● Exercise prompt:
What is to be printed is the span of lines starting at the one containing "Model this scene in Blender with a Python script. Use" and ending at the one containing "R = math.radians", reproduced exactly with pictures left out.

● Working data:
-- start --
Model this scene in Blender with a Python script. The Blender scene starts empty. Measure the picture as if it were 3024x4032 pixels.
-- end --
-- start --
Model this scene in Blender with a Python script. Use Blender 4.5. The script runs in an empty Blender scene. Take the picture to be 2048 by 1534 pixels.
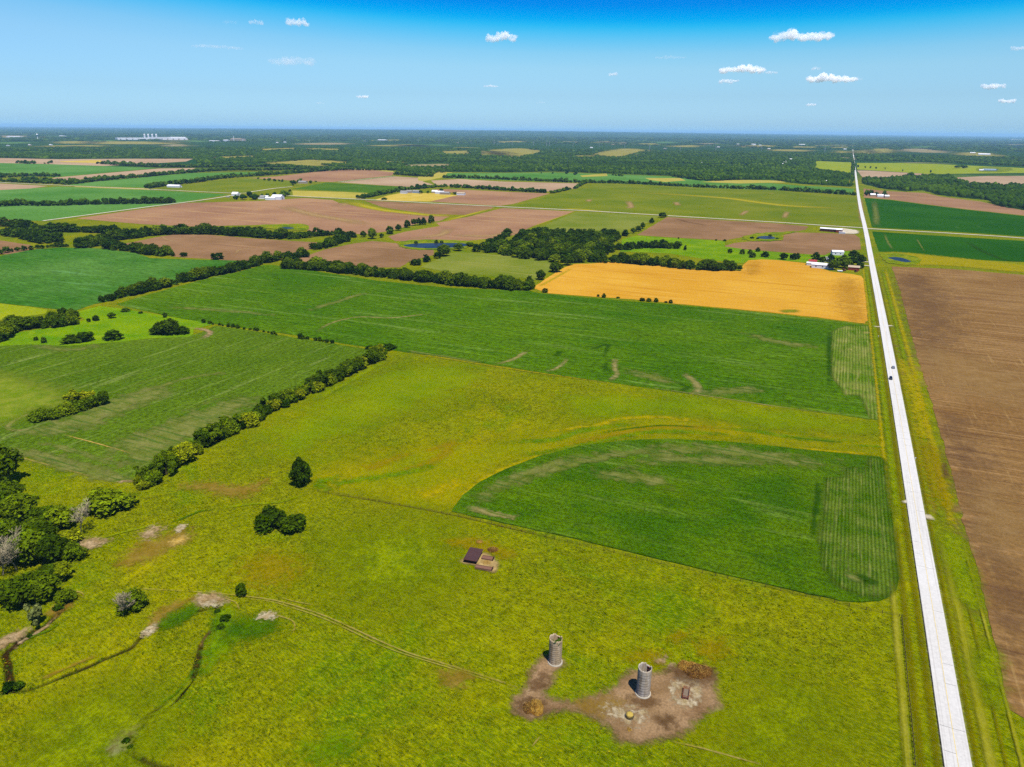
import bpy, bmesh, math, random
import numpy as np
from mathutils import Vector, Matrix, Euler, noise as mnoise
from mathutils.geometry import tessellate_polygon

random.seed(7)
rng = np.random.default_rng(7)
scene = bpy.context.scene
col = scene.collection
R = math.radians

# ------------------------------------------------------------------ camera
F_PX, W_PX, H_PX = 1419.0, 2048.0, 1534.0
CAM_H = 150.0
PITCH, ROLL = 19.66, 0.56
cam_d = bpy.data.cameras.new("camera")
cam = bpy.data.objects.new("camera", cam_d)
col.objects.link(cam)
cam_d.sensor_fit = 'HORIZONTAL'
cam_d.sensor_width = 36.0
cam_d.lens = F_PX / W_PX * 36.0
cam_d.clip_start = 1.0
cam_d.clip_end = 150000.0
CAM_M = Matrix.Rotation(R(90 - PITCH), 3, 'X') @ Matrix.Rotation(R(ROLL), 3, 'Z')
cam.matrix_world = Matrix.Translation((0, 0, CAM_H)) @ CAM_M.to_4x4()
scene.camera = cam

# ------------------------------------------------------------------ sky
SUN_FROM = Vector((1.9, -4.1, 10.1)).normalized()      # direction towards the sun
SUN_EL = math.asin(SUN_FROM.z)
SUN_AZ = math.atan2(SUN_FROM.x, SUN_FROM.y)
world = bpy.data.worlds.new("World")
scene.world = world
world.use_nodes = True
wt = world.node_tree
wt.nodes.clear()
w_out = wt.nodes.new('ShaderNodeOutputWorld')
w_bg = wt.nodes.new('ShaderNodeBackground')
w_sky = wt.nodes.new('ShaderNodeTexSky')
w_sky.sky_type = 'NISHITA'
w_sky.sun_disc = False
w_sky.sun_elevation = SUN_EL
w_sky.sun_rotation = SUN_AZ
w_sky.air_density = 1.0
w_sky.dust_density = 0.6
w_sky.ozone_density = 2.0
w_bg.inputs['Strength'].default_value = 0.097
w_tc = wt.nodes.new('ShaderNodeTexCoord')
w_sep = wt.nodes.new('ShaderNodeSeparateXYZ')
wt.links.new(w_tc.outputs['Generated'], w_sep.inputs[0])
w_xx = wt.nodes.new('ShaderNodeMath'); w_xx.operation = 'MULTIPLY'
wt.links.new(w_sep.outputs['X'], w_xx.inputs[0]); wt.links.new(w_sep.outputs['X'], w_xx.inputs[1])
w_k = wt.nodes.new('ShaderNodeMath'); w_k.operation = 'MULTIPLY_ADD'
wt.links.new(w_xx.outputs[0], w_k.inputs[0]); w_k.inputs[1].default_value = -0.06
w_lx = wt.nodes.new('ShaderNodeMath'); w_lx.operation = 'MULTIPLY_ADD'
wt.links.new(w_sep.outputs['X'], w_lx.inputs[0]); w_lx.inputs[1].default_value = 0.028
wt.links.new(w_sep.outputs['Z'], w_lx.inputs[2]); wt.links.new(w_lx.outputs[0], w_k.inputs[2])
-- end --
● Correct response:
Model this scene in Blender with a Python script. Use Blender 4.5. The script runs in an empty Blender scene. Take the picture to be 2048 by 1534 pixels.
import bpy, bmesh, math, random
import numpy as np
from mathutils import Vector, Matrix, Euler, noise as mnoise
from mathutils.geometry import tessellate_polygon

random.seed(7)
rng = np.random.default_rng(7)
scene = bpy.context.scene
col = scene.collection
R = math.radians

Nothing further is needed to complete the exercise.